Rense.com



US Smart Bomb Misses Target,
Apparently Hits Kabul Homes
By Charles Aldinger
10-13-1

WASHINGTON (Reuters) - A U.S. warplane missed a Taliban military target at Kabul airport overnight and its 2,000-pound bomb apparently blasted a residential neighborhood of the Afghan capital, Pentagon officials said on Saturday.
 
The officials, who asked not to be identified, said the precision-guided "smart" bomb was aimed by a carrier-based Navy aircraft at a helicopter on the ground and the bomb missed the target by about a mile.
 
In a poor neighborhood near the airport on the outskirts of Kabul, residents dug through the rubble of a damaged row of houses as U.S. warplanes continued a seventh day of strikes against targets of Afghanistan's ruling Taliban, accused by Washington of harboring Saudi-born militant Osama bin Laden.
 
At least one man was killed and four injured, according to a Reuters report from the capital.
 
"We are checking on this," one Pentagon official told Reuters. "But a large bomb apparently went astray and hit perhaps a mile from its target."
 
"We do not target civilians, and we regret any loss of innocent life," said another.
 
The Taliban have charged that U.S. and British military strikes on the country have killed up to 300 or more civilians, including four workers who died earlier in the week when an errant cruise missile was believed to have hit a building used by the United Nations for mine-clearing operations in Afghanistan.
 
Responding to reports of growing civilian casualties in Kabul and the Taliban stronghold of Kandahar, Defense Secretary Donald Rumsfeld conceded at a news conference on Thursday that satellite- and laser-guided smart bombs did not always work perfectly.
 
DENIES TARGETING CIVILIANS
 
But he bitterly attacked the Taliban rulers of Afghanistan for accusing the Pentagon of intentionally targeting Afghan civilians.
 
"It comes with ill grace for the Taliban to be suggesting that we are doing what they have made a practice and a livelihood out of," the secretary said.
 
Defense officials, meanwhile, confirmed on Saturday that U.S. warplanes had in recent days struck key Taliban military positions north of Kabul and had again bombed targets near Kabul and the Taliban stronghold of Kandahar overnight on Friday and on Saturday.
 
Up to 5,000 or more Taliban troops are dug in against opposition Northern Alliance forces north of Afghanistan's capital.
 
But the U.S. defense officials cautioned against speculation that Washington had begin actively moving to open a path for the Northern Alliance to move on Kabul.

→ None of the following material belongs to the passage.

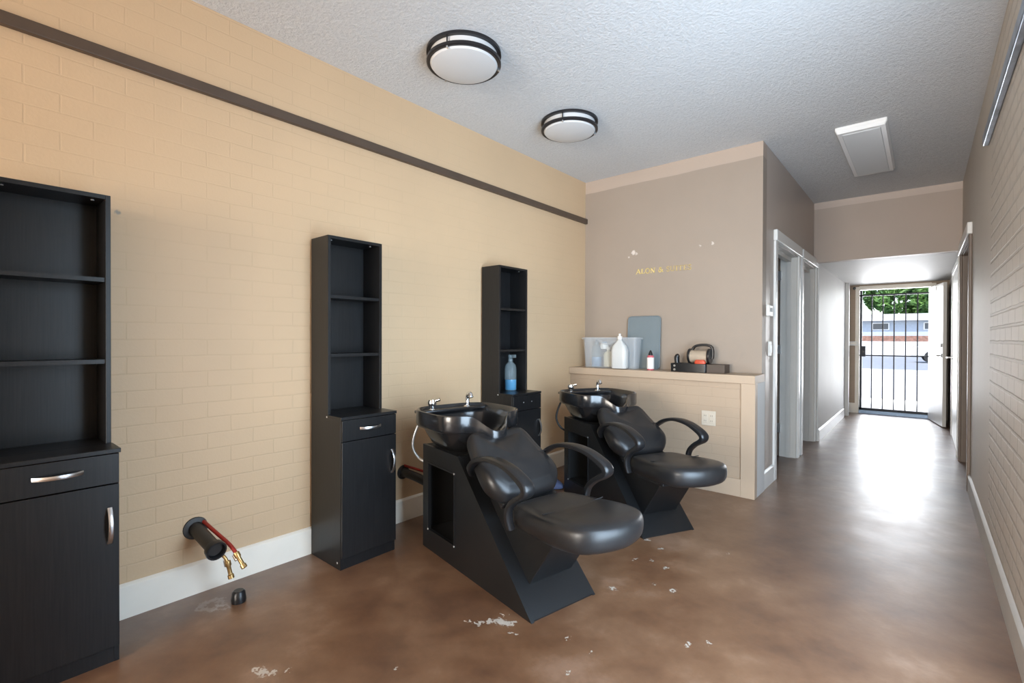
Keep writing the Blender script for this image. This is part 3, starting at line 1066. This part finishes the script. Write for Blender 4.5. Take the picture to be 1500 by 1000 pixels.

Washington is now working to unite groups opposed to the Taliban.
 
President Bush has declared a war on terrorism, including bin Laden's al Qaeda international network and countries that support anti-Western guerrilla attacks. Bin Laden is accused of masterminding devastating Sept. 11 attacks on America.
 
"We have disrupted the terrorist network inside Afghanistan," Bush said in his regular radio address to Americans on Saturday.
 
"American forces dominate the skies over Afghanistan and we will use that dominance to make sure terrorists can no longer freely use Afghanistan as a base of operations."
 
As U.S. fighter jets resumed bombing Afghanistan after a brief respite for Friday's Muslim sabbath, the ruling Islamic purist Taliban flatly rejected Bush's offer to halt the strikes if they handed over bin Laden.
 
But Northern Alliance Foreign Minister Abdullah Adbullah told a news conference on Saturday that growing direct strikes against Taliban military forces had robbed Taliban fighters of the ability to launch counter-offensives. He said the number of Taliban military casualties could be "hundreds, not dozens."